■ Required task
Quote the data below in full, minus the images.

■ Supplied data
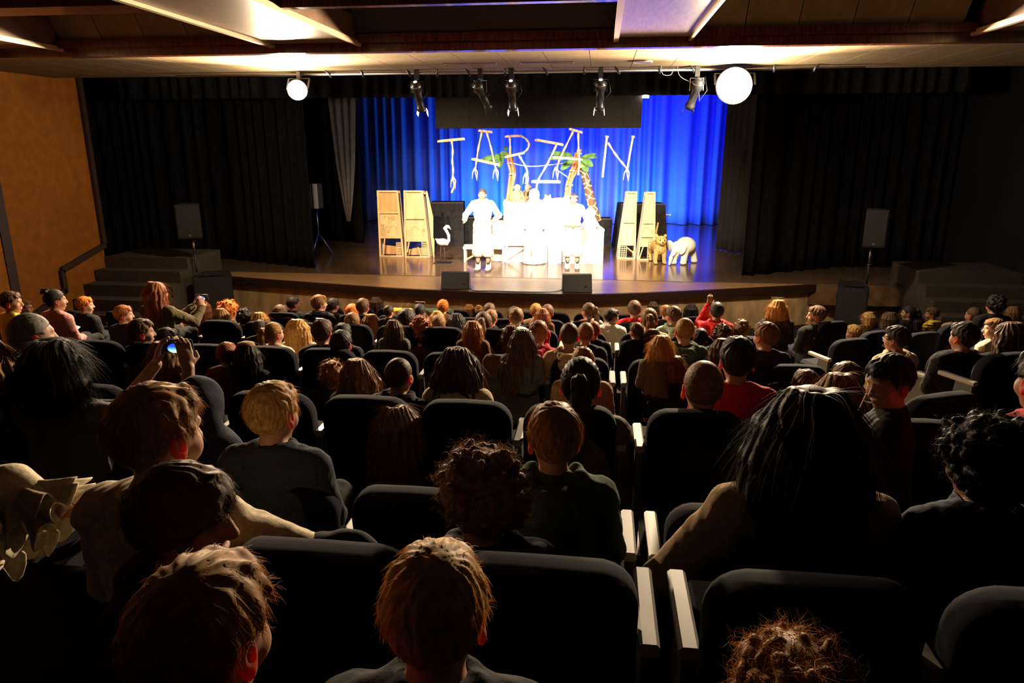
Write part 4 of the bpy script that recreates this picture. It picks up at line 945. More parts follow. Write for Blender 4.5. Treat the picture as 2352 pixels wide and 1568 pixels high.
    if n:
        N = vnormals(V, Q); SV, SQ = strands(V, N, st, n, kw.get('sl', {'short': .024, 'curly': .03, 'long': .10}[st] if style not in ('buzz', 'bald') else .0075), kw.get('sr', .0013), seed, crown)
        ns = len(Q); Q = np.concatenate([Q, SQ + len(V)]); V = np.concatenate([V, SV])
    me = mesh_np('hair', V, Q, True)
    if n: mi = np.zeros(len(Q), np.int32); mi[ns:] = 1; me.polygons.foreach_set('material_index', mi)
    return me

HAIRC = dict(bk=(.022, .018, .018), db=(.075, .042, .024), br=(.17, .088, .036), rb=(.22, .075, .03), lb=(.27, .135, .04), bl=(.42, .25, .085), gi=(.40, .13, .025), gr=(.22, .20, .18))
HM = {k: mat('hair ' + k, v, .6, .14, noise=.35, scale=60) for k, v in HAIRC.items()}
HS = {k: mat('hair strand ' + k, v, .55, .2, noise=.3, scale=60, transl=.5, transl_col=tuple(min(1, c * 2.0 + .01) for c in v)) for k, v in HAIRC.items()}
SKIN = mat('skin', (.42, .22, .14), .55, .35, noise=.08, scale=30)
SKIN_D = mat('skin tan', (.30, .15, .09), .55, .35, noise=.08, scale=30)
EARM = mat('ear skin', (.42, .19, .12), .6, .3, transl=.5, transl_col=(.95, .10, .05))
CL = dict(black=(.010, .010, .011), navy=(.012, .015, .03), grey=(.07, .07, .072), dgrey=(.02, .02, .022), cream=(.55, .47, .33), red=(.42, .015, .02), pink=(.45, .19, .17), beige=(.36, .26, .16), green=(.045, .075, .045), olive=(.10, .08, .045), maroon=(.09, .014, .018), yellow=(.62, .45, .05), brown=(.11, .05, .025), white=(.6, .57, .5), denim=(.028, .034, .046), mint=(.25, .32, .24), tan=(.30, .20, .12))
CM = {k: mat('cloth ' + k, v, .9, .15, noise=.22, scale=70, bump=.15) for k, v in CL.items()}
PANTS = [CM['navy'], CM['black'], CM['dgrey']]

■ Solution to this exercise
Write part 4 of the bpy script that recreates this picture. It picks up at line 945. More parts follow. Write for Blender 4.5. Treat the picture as 2352 pixels wide and 1568 pixels high.
    if n:
        N = vnormals(V, Q); SV, SQ = strands(V, N, st, n, kw.get('sl', {'short': .024, 'curly': .03, 'long': .10}[st] if style not in ('buzz', 'bald') else .0075), kw.get('sr', .0013), seed, crown)
        ns = len(Q); Q = np.concatenate([Q, SQ + len(V)]); V = np.concatenate([V, SV])
    me = mesh_np('hair', V, Q, True)
    if n: mi = np.zeros(len(Q), np.int32); mi[ns:] = 1; me.polygons.foreach_set('material_index', mi)
    return me

HAIRC = dict(bk=(.022, .018, .018), db=(.075, .042, .024), br=(.17, .088, .036), rb=(.22, .075, .03), lb=(.27, .135, .04), bl=(.42, .25, .085), gi=(.40, .13, .025), gr=(.22, .20, .18))
HM = {k: mat('hair ' + k, v, .6, .14, noise=.35, scale=60) for k, v in HAIRC.items()}
HS = {k: mat('hair strand ' + k, v, .55, .2, noise=.3, scale=60, transl=.5, transl_col=tuple(min(1, c * 2.0 + .01) for c in v)) for k, v in HAIRC.items()}
SKIN = mat('skin', (.42, .22, .14), .55, .35, noise=.08, scale=30)
SKIN_D = mat('skin tan', (.30, .15, .09), .55, .35, noise=.08, scale=30)
EARM = mat('ear skin', (.42, .19, .12), .6, .3, transl=.5, transl_col=(.95, .10, .05))
CL = dict(black=(.010, .010, .011), navy=(.012, .015, .03), grey=(.07, .07, .072), dgrey=(.02, .02, .022), cream=(.55, .47, .33), red=(.42, .015, .02), pink=(.45, .19, .17), beige=(.36, .26, .16), green=(.045, .075, .045), olive=(.10, .08, .045), maroon=(.09, .014, .018), yellow=(.62, .45, .05), brown=(.11, .05, .025), white=(.6, .57, .5), denim=(.028, .034, .046), mint=(.25, .32, .24), tan=(.30, .20, .12))
CM = {k: mat('cloth ' + k, v, .9, .15, noise=.22, scale=70, bump=.15) for k, v in CL.items()}
PANTS = [CM['navy'], CM['black'], CM['dgrey']]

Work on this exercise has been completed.